Le bosnien : une langue ou bien trois ?

Des décennies ont passé depuis l’effondrement de l’ex-Yougoslavie, mais les citoyens bosniens n’ont toujours pas trouvé de terrain d’entente : parlent-ils une langue, ou bien trois ? Entre 1918 et 1991, la langue employée en Bosnie portait le nom de serbo-croate. Lorsque la guerre a éclaté en 1991, ce terme a disparu dans toutes les républiques yougoslaves, Bosnie incluse. En Bosnie, la langue est depuis scindée en trois : le bosnien parlé par les musulmans bosniens, le serbe parlé par les musulmans serbes, et le croate employé par les croates bosniens. La loi sur le langage de 1993 reconnait bel et bien le bosnien comme la langue nationale officielle de la Bosnie, mais la constitution de 1994 a depuis déclaré que ce pays avait trois langues officielles : le croate, le serbe et le bosnien. Le nom de la langue reste très controversé, surtout parmi les croates et les serbes : il donne l’impression que tous les citoyens de Bosnie parlent le bosnien, ce qu’ils contestent avec force.

Certains linguistes pensent que les différences entre les langues sont mineures, puisqu’elles sont mutuellement intelligibles. Ils soutiennent que ce sont simplement des dialectes distincts d’une langue commune. D’autres pensent qu’il n’existe pas d’unité de langage en Bosnie, et que les bosniaques devraient donc appeler leur langue le bosniaque et non pas le bosnien. La plupart des gens s’accordent en tous cas à penser que cette désunion de la langue sert les intérêts des élites politiques, pour qui la division du peuple en fonction de leurs différences ethniques est très profitable. Le bosnien est désormais reconnu comme l’une des trois langues officielles de Bosnie et Herzégovine.

Cette langue peut s’écrire aussi bien en alphabet cyrillique qu’en alphabet latin. En Bosnie, elle était historiquement écrite en cyrillique bosnien. Pendant l’époque ottomane, c’est l’alphabet arabe qui était utilisé. Le bosnien a emprunté des mots à d’autres langues, telles que l’arabe, le perse et le turc, en raison des interactions qui ont existé avec ces peuples, motivées par des liens islamiques très forts. On y retrouve également quelques mots issus de l’allemand.

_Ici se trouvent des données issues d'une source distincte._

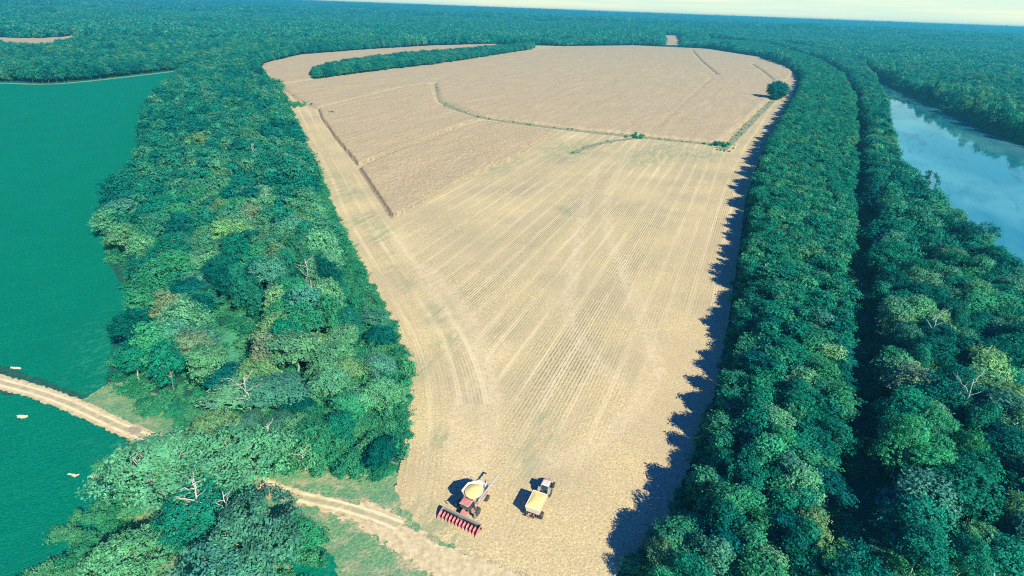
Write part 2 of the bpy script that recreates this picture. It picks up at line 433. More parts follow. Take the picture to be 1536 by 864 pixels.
# ------------------------------------------------------------------ layout, in metres on the ground (read off the photo with G)
def GZ(pts, n=2, z=0.0, closed=True): return smooth(GP(pts, z), n, closed)
EDGE_L = GP([(575, 800), (592, 735), (603, 690), (607, 640), (609, 590), (600, 530), (565, 450), (540, 400), (503, 330), (487, 290), (468, 240), (452, 200), (438, 165), (425, 140)])
EDGE_R = GP([(880, 930), (925, 864), (985, 810), (1030, 710), (1070, 600), (1090, 500), (1105, 400), (1118, 300), (1140, 235), (1166, 185), (1190, 140), (1196, 122)])
FIELD = EDGE_L + GP([(392, 120), (388, 106), (400, 95), (450, 83), (550, 75), (650, 69), (745, 66.5), (850, 69.5), (950, 68), (1060, 73), (1140, 86), (1180, 101), (1192, 112)]) + EDGE_R[::-1] + GP([(720, 930), (640, 860)])
DITCH = GP([(656, 125), (658, 140), (663, 155), (690, 167), (720, 177), (790, 187), (870, 197), (950, 205), (1020, 212), (1090, 219)])
SOY = GP([(-700, 170), (-200, 142), (0, 123), (70, 126), (130, 121), (200, 113), (285, 103)]) + GP([(262, 128), (232, 160), (212, 190), (214, 232), (204, 272), (166, 308), (156, 350), (166, 400), (184, 428), (208, 442), (190, 475), (166, 530), (160, 575), (135, 598), (100, 583), (60, 568), (0, 548), (-300, 470)])
SOY2 = GP([(-300, 500), (0, 590), (30, 594), (60, 602), (100, 617), (150, 640), (185, 658), (215, 690), (200, 760), (110, 864), (60, 930), (-500, 930)])
RIVER_W = GP([(1285, 96), (1296, 106), (1310, 130), (1322, 165), (1330, 200), (1335, 250), (1370, 300), (1440, 370), (1520, 440), (1620, 560), (1900, 700), (1900, 330), (1700, 262), (1600, 236), (1536, 216), (1500, 203), (1450, 180), (1400, 157), (1340, 131), (1308, 113), (1292, 98)])
WOOD_L = GP([(268, 118), (240, 148), (214, 178), (214, 222), (204, 268), (164, 306), (156, 348), (168, 400), (208, 444), (192, 482), (172, 535), (172, 578), (192, 596), (236, 612), (300, 640), (380, 684), (470, 728), (540, 725), (590, 715), (600, 660), (603, 600), (592, 530), (558, 450), (533, 400), (497, 330), (481, 290), (462, 240), (446, 200), (430, 165), (416, 140), (383, 122), (380, 105), (330, 95), (285, 100)])
STRIP_R = GP([(905, 930), (950, 864), (1003, 812), (1047, 710), (1084, 600), (1102, 500), (1116, 400), (1128, 300), (1150, 235), (1175, 185), (1198, 142), (1203, 122), (1196, 108), (1186, 99), (1142, 83), (1060, 70), (1062, 62), (1145, 68), (1225, 95), (1262, 120), (1278, 155), (1278, 200), (1275, 270), (1272, 330), (1270, 400), (1266, 500), (1262, 600), (1250, 720), (1235, 800), (1200, 930)])
STRIP_R2 = GP([(1330, 930), (1330, 864), (1326, 720), (1318, 600), (1310, 500), (1306, 400), (1304, 330), (1298, 270), (1296, 200), (1290, 155), (1270, 118), (1235, 92), (1150, 64), (1250, 84), (1284, 96), (1296, 106), (1310, 130), (1322, 165), (1330, 200), (1335, 250), (1370, 300), (1440, 370), (1520, 440), (1620, 560), (1900, 700), (1900, 930)])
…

Le bosnien est parlé par 2,2 millions de personnes, et près de 21 millions de personnes parlent une variante ou une autre de la langue serbo-croate commune utilisée précédemment en Yougoslavie. Le bosnien est également compris par les gens qui parlent croate, serbe, monténégrin et slovène. Le premier dictionnaire bosnien a été compilé en 1631 par Mohammed Hevaji.

One Comment on “Le bosnien : une langue ou bien trois ?”

  1. Je constate comme dans tous les textes qui traitent ce sujet une grande confusion entre le bosnien et le bosniaque.
    Le bosnien est le standard de la langue štokavienne adopté en Bosnie-Herzégovine. C’est un parler totalement unifié partout où les Bosniaques, Croates et Serbes vivent ensembles depuis longtemps.
    On n’ira pas dire qu’en France les catholiques et les protestants ne parlent pas la même langue !
    Par contre, dans les contrées où ces trois communautés ont toujours vécu isolément, il y a des dialectes locaux. Comme disait mon ami László, le bosniaque est le plus « typé » d’entre eux.
    De la même manière dans ma région natale on parle le picard, et tout le monde parle aussi français, mais un Français d’une autre région a bien du mal à comprendre le picard !
    Je ne vois pas pourquoi le bosnien se serait pas, non seulement la langue de la Bosnie-Herzégovine, mais aussi la référence du domaine štokavien puisqu’il est par nature consensuel, à l’inverse du bosniaque, du croate, du serbe et du monténégrin.
    Le terme « bosnien » doit beaucoup gêner. Il donne la primeur à une région et indirectement à un peuple qu’on a longtemps voulu occulter jusqu’à vouloir faire disparaître. Pourtant, de par son rôle inter-communautaire et sa position géographique centrale ce ne serait que justice que de s’y référer pour qualifier la langue slave du Sud la plus parlée.